Our right to property comes from our right to own ourselves in the first place. Our bodies belong only to ourselves. It is wrong and impossible to say that our bodies belong to someone else. Homesteading is a fair way to get property by combining one's work with resources on land that is not held by that person. After a person has homesteaded a piece of land, it can be given as a gift or traded voluntarily. In modern civilizations, this is how most property is acquired in a fair way.

We don't live in a completely libertarian world, which is a shame. But property rights are still crucial, and they ought to be defended as much as possible. So, if someone wants to read, watch, or listen to a foreign government—maybe they want to hear both sides of a geopolitical dispute to learn more—and a website owner is willing to give them that piece of media, both the consumer and the website owner have every right to do so.

Also, the people who own the Internet service provider, the data center, and the optical fiber cables have the right to make part of their infrastructure available for the transfer of information if they think the price is fair. Even if the information came from or was shared with a foreign state, a third party who tried to halt this transaction would be going against the right of the people concerned to own their own property.

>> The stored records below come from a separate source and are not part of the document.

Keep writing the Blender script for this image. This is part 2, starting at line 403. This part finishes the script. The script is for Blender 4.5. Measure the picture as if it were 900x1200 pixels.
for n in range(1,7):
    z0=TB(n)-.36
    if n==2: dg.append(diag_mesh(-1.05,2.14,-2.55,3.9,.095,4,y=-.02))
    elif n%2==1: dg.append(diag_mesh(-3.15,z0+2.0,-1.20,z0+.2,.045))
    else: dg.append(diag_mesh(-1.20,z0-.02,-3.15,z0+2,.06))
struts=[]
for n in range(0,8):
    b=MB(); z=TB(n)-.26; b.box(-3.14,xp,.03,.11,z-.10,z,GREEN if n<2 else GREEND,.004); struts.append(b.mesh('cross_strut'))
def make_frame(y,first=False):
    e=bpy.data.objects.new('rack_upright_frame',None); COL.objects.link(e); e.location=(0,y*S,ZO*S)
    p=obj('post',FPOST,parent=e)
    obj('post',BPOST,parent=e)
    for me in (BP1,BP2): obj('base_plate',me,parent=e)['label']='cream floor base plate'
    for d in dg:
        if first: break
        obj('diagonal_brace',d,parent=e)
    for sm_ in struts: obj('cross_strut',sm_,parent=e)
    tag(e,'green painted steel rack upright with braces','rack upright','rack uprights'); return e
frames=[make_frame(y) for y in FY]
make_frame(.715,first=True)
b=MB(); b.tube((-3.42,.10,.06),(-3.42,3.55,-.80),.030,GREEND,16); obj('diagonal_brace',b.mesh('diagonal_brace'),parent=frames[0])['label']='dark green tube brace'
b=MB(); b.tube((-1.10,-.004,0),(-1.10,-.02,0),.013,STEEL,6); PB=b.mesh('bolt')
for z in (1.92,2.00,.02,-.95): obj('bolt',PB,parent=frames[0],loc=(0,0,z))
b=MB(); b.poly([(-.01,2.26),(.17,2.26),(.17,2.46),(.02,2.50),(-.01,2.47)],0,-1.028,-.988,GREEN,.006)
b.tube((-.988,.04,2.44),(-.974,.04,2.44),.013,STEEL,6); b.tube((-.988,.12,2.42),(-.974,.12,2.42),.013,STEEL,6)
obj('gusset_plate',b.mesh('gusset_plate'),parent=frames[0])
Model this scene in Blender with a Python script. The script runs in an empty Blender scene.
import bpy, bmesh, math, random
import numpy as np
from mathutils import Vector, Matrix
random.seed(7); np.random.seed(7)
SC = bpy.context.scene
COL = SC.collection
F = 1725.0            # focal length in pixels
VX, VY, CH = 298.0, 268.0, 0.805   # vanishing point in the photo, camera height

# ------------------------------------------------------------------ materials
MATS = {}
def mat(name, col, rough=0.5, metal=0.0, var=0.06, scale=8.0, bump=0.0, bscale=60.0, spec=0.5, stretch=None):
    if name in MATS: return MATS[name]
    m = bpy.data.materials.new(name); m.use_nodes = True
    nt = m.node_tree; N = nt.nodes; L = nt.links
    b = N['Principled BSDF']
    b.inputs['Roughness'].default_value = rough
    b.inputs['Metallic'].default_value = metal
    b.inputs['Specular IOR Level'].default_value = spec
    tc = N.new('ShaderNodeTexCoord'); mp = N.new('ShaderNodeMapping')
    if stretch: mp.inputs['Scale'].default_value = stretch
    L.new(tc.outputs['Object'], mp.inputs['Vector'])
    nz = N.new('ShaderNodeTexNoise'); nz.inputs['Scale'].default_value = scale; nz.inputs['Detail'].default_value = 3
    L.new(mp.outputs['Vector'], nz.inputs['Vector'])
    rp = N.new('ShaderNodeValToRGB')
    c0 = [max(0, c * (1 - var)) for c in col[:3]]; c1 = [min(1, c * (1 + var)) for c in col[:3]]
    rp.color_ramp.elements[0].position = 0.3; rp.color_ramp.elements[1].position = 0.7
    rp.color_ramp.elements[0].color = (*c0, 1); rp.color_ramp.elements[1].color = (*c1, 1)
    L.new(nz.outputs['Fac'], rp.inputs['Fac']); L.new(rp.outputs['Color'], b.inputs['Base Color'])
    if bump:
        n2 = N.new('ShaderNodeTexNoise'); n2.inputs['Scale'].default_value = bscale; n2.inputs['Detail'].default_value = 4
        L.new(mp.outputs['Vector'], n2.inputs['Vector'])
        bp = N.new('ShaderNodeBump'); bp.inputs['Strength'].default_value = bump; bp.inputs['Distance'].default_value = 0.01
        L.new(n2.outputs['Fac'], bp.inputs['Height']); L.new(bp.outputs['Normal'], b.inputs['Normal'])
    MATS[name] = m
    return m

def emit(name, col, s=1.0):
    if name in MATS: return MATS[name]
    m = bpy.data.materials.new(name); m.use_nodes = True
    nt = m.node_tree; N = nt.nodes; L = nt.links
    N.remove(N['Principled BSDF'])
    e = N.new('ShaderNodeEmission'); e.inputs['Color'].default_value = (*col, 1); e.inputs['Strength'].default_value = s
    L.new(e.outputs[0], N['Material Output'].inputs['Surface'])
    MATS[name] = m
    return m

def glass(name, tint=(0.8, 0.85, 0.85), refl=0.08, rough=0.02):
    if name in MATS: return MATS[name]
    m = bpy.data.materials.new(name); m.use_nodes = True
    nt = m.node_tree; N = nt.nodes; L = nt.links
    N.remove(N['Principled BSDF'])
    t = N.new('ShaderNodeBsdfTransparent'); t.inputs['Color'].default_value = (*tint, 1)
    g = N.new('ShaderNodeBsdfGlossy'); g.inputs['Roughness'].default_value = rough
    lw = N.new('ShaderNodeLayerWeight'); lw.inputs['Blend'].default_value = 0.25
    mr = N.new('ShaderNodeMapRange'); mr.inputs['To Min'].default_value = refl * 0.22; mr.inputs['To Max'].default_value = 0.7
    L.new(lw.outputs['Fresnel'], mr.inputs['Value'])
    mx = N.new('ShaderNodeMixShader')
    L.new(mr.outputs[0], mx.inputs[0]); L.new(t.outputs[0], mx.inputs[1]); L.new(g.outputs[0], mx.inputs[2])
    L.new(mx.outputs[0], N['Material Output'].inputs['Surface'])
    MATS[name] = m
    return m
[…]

The things that the RESTRICT Act wants to stop people from doing are not real crimes. Over and above that, the majority of property rights violations will happen when the government watches private activity to find the appropriate transactions. The bill talks a lot about how the information collected by the director of national intelligence can be used. US intelligence organizations are supposed to focus on acquiring information and running activities outside of the US, but whistleblower Edward Snowden showed that agencies like the National Security Agency spy on all Americans' conversations. The RESTRICT Act might make things worse by making it possible to spy on all digital information, not just communications. The federal government would be breaking our property rights even more if it hacked into devices without our permission.
Could the RESTRICT Act criminalize the use of VPNs?
There's even more to worry about. With its ambiguous phrasing, the measure provides the government a lot of room to decide what kind of information is criminal. We've already seen government officials and their media allies mix together arguments against the establishment with fake news from other countries. Even true news reports have been wrongly called "foreign disinformation" by these people. It's not hard to imagine that these same folks would use the power given to them by the RESTRICT Act to make some different ideas illegal in the name of counterintelligence.

This terrible measure tries to keep the United States from losing its military superiority around the world by making some digital information illegal. In order to stop a phony crime, putting the RESTRICT Act into effect would go against the basic freedom of the American people to own their own property. The bill won't keep you safe from any danger. It's the danger. Don't let it fool you.